Stored data:

--- Start ---

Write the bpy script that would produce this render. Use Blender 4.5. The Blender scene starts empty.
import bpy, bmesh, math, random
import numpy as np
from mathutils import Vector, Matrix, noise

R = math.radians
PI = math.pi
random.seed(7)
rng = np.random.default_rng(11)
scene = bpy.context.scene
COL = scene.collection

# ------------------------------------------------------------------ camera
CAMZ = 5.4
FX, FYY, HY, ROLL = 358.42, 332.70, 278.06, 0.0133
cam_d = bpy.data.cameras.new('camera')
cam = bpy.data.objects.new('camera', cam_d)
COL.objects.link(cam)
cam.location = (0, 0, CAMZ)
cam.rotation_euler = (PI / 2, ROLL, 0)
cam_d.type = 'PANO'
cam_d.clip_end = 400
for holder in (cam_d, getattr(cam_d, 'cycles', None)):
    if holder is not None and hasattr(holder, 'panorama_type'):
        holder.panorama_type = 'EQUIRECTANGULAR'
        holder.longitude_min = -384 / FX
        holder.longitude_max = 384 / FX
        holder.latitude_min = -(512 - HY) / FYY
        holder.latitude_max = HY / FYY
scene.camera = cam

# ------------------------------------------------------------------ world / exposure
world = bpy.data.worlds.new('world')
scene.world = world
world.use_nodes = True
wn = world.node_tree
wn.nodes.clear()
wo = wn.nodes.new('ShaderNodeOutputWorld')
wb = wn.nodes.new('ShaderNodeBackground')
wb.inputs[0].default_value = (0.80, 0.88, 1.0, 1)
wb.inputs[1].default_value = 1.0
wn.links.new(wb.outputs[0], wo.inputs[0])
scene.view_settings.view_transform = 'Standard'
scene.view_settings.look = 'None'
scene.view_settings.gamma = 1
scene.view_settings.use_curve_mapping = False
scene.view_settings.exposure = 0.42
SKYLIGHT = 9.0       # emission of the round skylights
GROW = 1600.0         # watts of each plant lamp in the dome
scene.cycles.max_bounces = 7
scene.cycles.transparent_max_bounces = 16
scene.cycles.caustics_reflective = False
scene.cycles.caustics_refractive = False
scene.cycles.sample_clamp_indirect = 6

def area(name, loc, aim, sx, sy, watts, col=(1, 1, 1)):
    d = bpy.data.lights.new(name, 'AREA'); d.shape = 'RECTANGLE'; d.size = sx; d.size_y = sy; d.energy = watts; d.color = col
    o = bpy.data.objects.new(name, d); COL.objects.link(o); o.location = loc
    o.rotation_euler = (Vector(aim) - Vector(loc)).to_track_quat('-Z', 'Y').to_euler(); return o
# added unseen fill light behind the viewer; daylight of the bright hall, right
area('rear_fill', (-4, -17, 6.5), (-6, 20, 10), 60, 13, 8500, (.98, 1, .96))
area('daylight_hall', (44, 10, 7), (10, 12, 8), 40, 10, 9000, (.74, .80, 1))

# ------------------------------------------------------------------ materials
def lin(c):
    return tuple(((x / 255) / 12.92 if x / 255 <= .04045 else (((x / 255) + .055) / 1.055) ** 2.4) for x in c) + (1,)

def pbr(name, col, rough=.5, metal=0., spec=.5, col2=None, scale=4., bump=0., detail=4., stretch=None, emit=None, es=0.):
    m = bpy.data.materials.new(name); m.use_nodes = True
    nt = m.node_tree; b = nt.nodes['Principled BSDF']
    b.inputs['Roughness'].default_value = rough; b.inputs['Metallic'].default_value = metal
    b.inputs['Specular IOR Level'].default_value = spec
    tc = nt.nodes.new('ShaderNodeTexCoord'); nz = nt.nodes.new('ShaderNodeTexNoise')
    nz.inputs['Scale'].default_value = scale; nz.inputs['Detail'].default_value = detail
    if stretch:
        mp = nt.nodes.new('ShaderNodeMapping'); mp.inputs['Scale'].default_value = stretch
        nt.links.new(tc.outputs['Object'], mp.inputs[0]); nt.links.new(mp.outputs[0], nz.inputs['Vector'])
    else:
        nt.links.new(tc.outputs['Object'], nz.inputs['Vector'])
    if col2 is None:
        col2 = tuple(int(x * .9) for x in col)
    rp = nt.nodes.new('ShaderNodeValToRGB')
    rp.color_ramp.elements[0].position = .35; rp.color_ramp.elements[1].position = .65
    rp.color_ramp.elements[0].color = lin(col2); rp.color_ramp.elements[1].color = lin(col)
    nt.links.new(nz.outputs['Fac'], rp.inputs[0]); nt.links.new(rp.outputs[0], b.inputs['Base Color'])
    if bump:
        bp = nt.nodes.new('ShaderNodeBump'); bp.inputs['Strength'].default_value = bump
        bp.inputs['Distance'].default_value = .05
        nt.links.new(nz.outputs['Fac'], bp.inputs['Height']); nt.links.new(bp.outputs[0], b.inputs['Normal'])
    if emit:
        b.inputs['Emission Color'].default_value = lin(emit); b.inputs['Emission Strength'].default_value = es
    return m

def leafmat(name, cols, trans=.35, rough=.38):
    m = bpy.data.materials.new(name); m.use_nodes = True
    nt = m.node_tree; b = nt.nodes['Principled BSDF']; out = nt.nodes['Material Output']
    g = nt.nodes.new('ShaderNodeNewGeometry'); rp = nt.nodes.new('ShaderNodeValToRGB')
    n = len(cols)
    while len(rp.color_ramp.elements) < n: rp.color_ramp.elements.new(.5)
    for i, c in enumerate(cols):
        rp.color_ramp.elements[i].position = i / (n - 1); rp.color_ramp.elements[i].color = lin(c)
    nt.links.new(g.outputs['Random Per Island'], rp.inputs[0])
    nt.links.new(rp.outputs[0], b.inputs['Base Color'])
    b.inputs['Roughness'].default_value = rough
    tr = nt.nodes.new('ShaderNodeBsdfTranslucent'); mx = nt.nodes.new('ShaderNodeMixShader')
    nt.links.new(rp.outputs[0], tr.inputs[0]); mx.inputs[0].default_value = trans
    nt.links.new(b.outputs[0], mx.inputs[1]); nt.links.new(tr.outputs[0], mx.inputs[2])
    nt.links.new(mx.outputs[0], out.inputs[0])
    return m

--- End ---
--- Start ---

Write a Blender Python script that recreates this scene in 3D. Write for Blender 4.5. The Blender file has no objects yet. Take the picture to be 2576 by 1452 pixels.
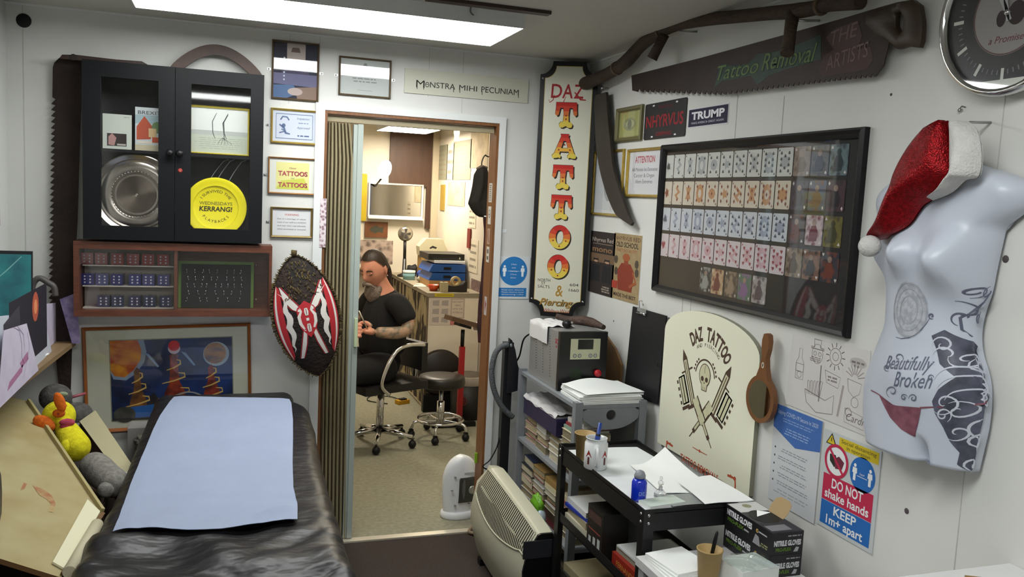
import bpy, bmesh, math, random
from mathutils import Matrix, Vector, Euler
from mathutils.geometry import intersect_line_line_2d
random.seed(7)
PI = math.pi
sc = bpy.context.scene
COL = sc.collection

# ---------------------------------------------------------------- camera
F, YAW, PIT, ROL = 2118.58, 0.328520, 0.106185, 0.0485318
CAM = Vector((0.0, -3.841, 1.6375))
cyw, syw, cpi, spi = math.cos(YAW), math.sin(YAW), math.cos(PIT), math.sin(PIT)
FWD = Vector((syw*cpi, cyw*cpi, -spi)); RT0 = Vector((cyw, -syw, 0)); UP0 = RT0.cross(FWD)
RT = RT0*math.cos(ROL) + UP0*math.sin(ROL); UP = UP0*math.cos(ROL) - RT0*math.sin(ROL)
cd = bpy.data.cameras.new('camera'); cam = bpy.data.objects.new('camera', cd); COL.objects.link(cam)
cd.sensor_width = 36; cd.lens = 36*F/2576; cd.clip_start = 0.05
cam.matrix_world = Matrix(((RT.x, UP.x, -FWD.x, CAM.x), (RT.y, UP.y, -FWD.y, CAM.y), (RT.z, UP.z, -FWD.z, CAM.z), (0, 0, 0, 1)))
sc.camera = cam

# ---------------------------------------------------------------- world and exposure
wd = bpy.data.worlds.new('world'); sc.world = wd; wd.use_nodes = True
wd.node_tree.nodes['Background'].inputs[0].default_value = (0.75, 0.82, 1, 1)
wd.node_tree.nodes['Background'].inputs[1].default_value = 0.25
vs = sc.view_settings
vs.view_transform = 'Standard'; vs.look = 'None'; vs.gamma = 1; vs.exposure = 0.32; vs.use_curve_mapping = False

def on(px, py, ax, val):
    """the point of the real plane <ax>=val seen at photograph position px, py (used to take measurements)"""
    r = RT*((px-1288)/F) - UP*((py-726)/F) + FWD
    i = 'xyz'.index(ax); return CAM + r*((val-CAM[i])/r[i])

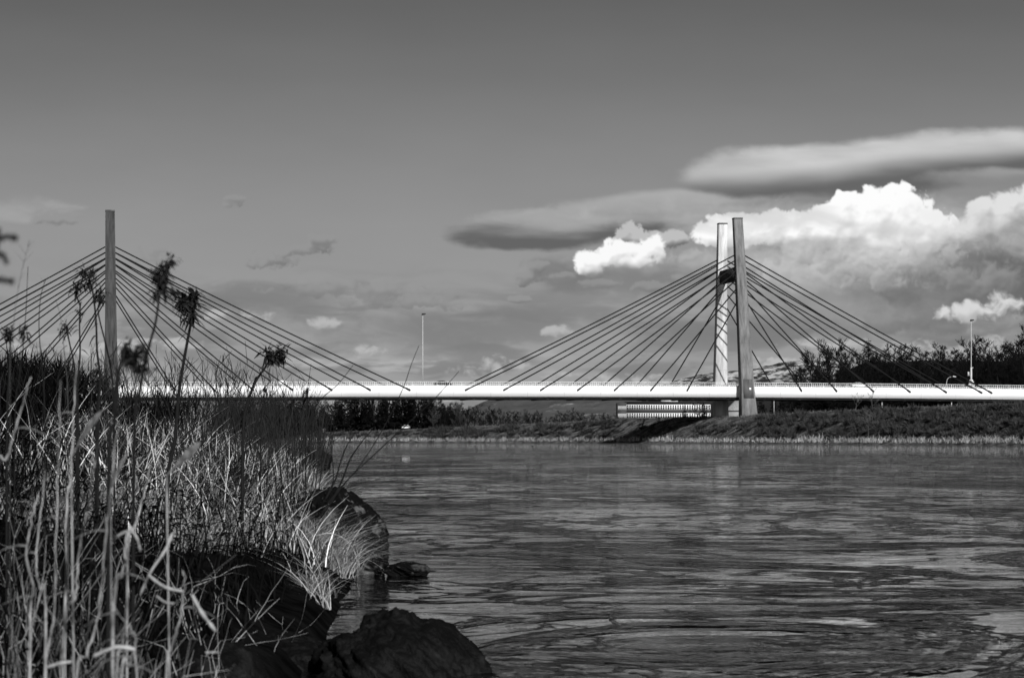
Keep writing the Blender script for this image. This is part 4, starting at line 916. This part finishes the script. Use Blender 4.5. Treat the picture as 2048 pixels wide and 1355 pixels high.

--- End ---

Make an exact transcription of the lines from the line with "Write the bpy" through the line with "COL = scene.collection", inclusive, omitting all others.

▸ SOLUTION FOR THIS EXERCISE:
Write the bpy script that would produce this render. Use Blender 4.5. The Blender scene starts empty.
import bpy, bmesh, math, random
import numpy as np
from mathutils import Vector, Matrix, noise

R = math.radians
PI = math.pi
random.seed(7)
rng = np.random.default_rng(11)
scene = bpy.context.scene
COL = scene.collection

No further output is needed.